Gordon L. Weil
“War is peace.”
“Freedom is slavery.”
“Ignorance is strength.”
In 1949, George Orwell wrote a cautionary story of a huge nation with these declarations as its mottos. The novel was called “1984” and it was a somber warning of a possible future world dominated only by ruthless superpowers.
Somewhat surprisingly, the possibility of Russia invading Ukraine has pushed the world closer to a version of Orwell’s view of the future – China-Russia versus America-Europe.
Russian President Vladimir Putin wants to reassert his country’s influence over neighboring nations, replacing the domination by the Soviet Union before it disintegrated in 1991, leaving Russia as its principal survivor. Ukraine, formerly a Soviet republic, worries him as it moves away from Russian influence.
Massed Russian forces on the Russia-Ukraine border back up Putin’s demand that NATO withdraw its forces from Eastern European countries formerly under Soviet domination and keep Ukraine from joining the alliance. In return, Russia might pull troops away from the border.
By using coercive diplomacy, Putin may have thought he could boost Russian security and regain influence over Eastern Europe. His threat of war might bring a diplomatic result. Clearly, this would be a variation on Orwell’s “War is peace.”
He might have assumed that NATO had accepted Russia’s 2014 takeover of Ukraine’s Crimea region. Though that aggression had spurred the NATO buildup he disliked, he may have thought the alliance was now ripe to be pushed back.
NATO was created in 1949 to counter any new Soviet expansion. It had grown somewhat slack as Russian pressure faded, but it was refocused by the Crimea invasion. The Russian military buildup on the Ukraine border brought it fully back to life.

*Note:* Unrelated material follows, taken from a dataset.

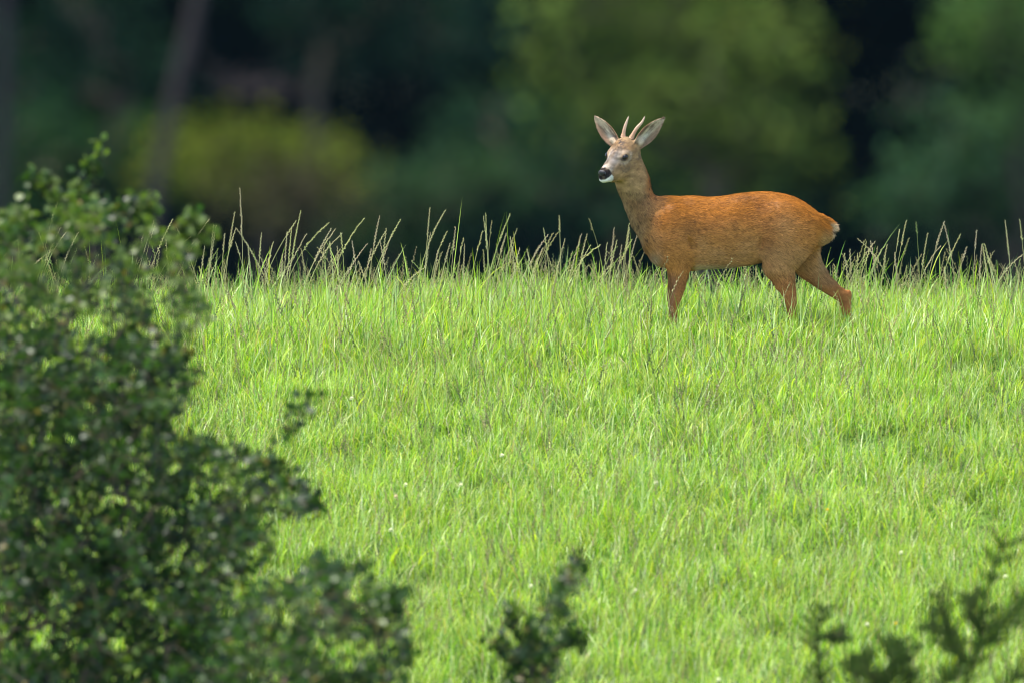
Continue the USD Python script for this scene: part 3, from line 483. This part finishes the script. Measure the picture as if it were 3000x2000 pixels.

In effect, Putin’s policy may have backfired. With a relatively small economy and a population increasingly acquiring a middle class lifestyle, he might be limited in launching war. Frustrated, he turned to China, led by Xi Jinping, who shares his authoritarian views and hostility to the U.S.
The Chinese population and economy are far larger than Russia’s. Xi could now pick up the support of his weaker and embattled neighbor. They issued a joint statement, which has been dangerously ignored. It is the China-Russia manifesto for undermining the U.S. as a world power.
Both leaders claim they support democracy, but they say each country can have its own definition of what it means. For them, it means one-party rule.
China’s holding Uighurs in what amount to prison camps, supposedly for their own good, is its version of “Freedom is slavery.” But for Xi, despite saying he supports the Universal Declaration of Human Rights, that’s acceptable.
Orwell defined “doublethink” as the ability to hold two opposing views and believe both of them. The China-Russia manifesto is full of it.
Apparently Xi and Putin share the belief that the seizure of Crimea has nothing to do with NATO’s current response to the current Russian build-up. They want to keep world opinion focused on the alliance’s protective moves, not Russia’s aggression. That’s a new twist on “Ignorance is power.”
Meanwhile, they ignore opposition in the U.S. and most of the West to Russia’s Crimea invasion plus China’s ending of Hong Kong’s democracy and threatening to take over Taiwan.
If the China-Russia manifesto, proclaiming there are “no limits” on their cooperation, means anything, the world has moved closer to the Orwellian struggle between superpowers. This new alliance directly challenges the western concept of democracy, which requires that every election is decided by the people not by the ruling party.
Orwell’s superpowers had no agendas beyond the Party holding onto power. Democracy is intentionally messy, allowing for disagreement and change. Yet differences between the U.S. and some European countries in dealing with Russia could produce a better policy than the uniformity of a dictatorship.
Putin may have single-handedly and unintentionally reshaped world politics. NATO, the alliance of democratic countries aligned against aggression, has been brought back to life. Russia, receding in superpower status, may have chosen to attach itself to China’s rising star.
The China-Russia manifesto makes a direct appeal to the leading unaligned countries. Brazil, India and Saudi Arabia all have governments leaning toward authoritarian rule. The manifesto proposes closer relationships with countries that assert their own definitions of democracy and human rights.
The conflict, despite Russia’s saber-rattling, will play out mainly in economic competition. Will national goals be better promoted by the free enterprise that is a feature of democracy or by state economies under authoritarian parties?
The U.S. has lost much of its leadership of the West and its influence on the world economy because of weakened confidence in the dollar and a reduced commitment to NATO. The China-Russia manifesto is a warning that time is running short to repair the damage.